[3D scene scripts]
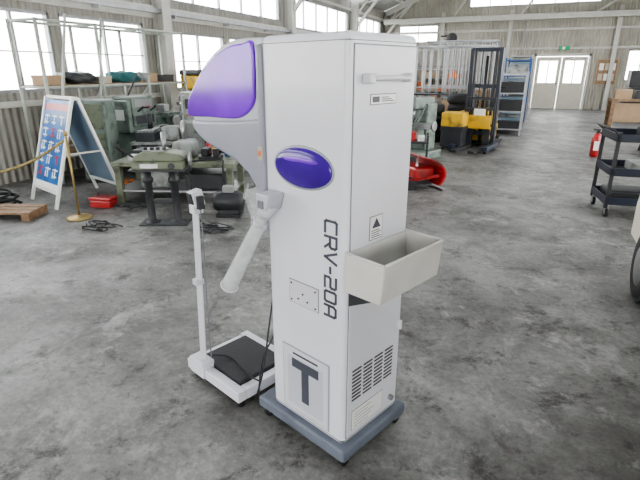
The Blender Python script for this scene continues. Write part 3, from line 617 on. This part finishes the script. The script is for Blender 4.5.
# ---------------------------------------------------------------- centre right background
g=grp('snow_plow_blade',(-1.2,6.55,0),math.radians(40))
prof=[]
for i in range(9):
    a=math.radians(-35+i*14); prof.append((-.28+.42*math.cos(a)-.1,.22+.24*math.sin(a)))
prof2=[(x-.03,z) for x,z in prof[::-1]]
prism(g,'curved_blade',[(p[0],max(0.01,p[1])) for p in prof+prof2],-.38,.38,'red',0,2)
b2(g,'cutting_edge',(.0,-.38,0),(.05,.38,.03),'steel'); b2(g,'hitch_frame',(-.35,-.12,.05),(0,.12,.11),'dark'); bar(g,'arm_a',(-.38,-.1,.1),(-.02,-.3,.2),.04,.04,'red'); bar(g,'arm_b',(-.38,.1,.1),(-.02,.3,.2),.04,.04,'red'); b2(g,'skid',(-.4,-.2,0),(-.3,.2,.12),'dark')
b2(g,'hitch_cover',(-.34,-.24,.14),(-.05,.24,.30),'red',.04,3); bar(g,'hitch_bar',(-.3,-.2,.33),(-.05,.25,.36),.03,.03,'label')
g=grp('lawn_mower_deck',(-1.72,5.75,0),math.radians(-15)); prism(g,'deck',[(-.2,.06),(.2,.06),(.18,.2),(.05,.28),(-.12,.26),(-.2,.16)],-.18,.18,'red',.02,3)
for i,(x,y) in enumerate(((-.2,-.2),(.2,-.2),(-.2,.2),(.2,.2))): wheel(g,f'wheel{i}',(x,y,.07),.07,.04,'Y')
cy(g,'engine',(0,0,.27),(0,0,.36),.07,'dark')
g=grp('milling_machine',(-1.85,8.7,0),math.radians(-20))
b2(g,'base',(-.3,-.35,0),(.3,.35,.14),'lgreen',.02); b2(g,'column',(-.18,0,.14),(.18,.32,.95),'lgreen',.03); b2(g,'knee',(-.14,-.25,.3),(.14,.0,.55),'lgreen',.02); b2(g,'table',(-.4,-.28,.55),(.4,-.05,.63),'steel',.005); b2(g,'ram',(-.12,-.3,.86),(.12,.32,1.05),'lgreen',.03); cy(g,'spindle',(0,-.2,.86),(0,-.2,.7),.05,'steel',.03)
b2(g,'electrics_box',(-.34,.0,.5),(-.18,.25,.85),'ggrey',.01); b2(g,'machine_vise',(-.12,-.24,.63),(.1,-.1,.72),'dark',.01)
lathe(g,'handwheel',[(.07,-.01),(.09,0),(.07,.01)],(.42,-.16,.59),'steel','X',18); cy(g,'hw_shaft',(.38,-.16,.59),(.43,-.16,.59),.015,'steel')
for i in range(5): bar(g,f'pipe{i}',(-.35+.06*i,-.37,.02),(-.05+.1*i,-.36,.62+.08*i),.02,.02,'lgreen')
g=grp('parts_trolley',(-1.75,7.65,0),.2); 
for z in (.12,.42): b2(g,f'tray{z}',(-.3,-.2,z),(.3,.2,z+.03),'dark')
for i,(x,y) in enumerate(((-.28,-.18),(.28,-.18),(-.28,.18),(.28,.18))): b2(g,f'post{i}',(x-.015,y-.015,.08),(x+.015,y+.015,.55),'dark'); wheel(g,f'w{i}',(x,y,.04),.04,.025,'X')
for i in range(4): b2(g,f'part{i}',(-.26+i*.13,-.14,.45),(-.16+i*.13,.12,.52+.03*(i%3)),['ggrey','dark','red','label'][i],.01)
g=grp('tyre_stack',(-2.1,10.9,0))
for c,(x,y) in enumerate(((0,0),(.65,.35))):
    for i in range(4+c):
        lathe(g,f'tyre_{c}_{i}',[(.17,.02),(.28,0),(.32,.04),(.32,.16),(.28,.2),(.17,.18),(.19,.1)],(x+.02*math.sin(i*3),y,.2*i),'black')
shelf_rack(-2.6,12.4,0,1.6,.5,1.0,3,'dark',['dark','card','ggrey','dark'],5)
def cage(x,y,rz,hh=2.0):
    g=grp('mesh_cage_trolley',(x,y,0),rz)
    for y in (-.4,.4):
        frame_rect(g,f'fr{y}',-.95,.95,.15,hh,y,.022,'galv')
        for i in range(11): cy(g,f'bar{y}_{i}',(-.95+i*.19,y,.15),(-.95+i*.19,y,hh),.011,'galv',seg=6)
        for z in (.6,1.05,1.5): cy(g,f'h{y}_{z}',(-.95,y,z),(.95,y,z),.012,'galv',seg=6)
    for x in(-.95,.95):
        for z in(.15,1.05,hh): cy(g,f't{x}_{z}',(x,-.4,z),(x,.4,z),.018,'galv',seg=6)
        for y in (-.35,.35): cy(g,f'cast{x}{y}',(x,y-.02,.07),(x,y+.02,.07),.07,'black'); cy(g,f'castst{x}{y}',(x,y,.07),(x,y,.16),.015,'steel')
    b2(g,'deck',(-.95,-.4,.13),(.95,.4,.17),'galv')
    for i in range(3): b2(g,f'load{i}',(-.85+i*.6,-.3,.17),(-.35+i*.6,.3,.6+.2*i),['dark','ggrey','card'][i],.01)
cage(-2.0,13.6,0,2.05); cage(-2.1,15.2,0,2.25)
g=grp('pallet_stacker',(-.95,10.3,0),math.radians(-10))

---

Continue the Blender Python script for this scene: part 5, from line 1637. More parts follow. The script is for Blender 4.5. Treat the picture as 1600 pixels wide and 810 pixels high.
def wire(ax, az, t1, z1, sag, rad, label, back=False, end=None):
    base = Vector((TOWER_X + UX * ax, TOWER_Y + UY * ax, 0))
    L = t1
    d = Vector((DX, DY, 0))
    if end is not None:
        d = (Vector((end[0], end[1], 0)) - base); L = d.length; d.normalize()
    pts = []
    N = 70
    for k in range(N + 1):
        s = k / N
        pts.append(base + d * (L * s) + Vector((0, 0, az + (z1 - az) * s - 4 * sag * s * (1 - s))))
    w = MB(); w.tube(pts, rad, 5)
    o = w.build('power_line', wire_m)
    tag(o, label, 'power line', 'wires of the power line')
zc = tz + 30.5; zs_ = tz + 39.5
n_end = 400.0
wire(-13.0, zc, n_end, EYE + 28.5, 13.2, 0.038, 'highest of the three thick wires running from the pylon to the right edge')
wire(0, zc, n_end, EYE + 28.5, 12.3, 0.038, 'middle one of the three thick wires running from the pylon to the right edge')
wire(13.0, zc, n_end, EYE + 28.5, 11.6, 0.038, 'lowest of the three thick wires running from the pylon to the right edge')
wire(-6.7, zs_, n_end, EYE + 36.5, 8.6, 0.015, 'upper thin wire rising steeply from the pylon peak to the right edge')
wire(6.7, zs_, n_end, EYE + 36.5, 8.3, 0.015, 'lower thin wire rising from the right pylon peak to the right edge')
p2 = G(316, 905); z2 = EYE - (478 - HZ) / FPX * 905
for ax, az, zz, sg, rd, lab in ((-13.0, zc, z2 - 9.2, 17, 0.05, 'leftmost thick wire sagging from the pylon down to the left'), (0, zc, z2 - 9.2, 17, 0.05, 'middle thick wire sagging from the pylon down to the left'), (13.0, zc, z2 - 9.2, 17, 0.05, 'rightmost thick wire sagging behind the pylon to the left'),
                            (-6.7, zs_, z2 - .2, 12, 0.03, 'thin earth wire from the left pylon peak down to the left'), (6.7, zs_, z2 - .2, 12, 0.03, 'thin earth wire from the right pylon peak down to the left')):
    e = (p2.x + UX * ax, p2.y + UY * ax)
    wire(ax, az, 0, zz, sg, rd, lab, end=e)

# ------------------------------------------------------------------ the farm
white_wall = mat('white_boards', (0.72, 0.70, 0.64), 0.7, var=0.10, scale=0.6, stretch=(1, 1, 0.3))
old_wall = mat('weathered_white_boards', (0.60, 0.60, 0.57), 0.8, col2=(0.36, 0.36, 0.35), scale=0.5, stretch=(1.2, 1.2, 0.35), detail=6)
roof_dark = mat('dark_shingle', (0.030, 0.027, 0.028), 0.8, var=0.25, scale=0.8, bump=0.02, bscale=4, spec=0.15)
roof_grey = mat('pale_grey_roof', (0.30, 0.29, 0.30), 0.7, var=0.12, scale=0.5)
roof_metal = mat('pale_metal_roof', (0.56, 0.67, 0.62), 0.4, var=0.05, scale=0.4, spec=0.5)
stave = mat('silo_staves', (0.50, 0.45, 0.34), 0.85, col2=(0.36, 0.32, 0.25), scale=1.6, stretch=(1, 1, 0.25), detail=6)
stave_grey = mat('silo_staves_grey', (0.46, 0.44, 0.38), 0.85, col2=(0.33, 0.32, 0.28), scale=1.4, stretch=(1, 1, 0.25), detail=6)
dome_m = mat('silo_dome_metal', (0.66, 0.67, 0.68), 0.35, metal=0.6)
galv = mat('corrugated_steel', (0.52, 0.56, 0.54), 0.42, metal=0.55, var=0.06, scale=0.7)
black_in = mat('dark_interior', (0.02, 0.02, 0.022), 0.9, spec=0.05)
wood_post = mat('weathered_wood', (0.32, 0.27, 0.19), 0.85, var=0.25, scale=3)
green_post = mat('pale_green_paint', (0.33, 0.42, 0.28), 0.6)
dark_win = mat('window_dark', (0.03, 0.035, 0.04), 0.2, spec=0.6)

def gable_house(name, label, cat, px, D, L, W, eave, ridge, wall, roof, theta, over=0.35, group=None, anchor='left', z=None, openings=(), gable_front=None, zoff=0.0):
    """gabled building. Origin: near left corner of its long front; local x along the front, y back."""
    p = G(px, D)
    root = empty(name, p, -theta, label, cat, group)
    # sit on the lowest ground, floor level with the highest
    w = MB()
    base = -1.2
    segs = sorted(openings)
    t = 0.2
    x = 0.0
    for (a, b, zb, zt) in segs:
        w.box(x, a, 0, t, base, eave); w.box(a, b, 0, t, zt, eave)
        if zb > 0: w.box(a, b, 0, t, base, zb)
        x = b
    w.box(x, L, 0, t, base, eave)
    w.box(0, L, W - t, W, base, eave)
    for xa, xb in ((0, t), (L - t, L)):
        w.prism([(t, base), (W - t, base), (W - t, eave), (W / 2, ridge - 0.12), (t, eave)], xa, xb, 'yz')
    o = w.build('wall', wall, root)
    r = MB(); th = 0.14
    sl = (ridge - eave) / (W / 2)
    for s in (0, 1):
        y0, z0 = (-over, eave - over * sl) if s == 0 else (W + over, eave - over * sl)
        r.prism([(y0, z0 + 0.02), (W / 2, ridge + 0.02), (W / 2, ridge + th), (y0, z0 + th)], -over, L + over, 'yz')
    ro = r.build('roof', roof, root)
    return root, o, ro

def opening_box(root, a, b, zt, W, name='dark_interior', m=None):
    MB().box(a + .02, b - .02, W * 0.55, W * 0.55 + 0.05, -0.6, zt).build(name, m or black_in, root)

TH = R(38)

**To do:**
Answer with one number only: how many lines above contain the word "this".

**Expected answer:**
2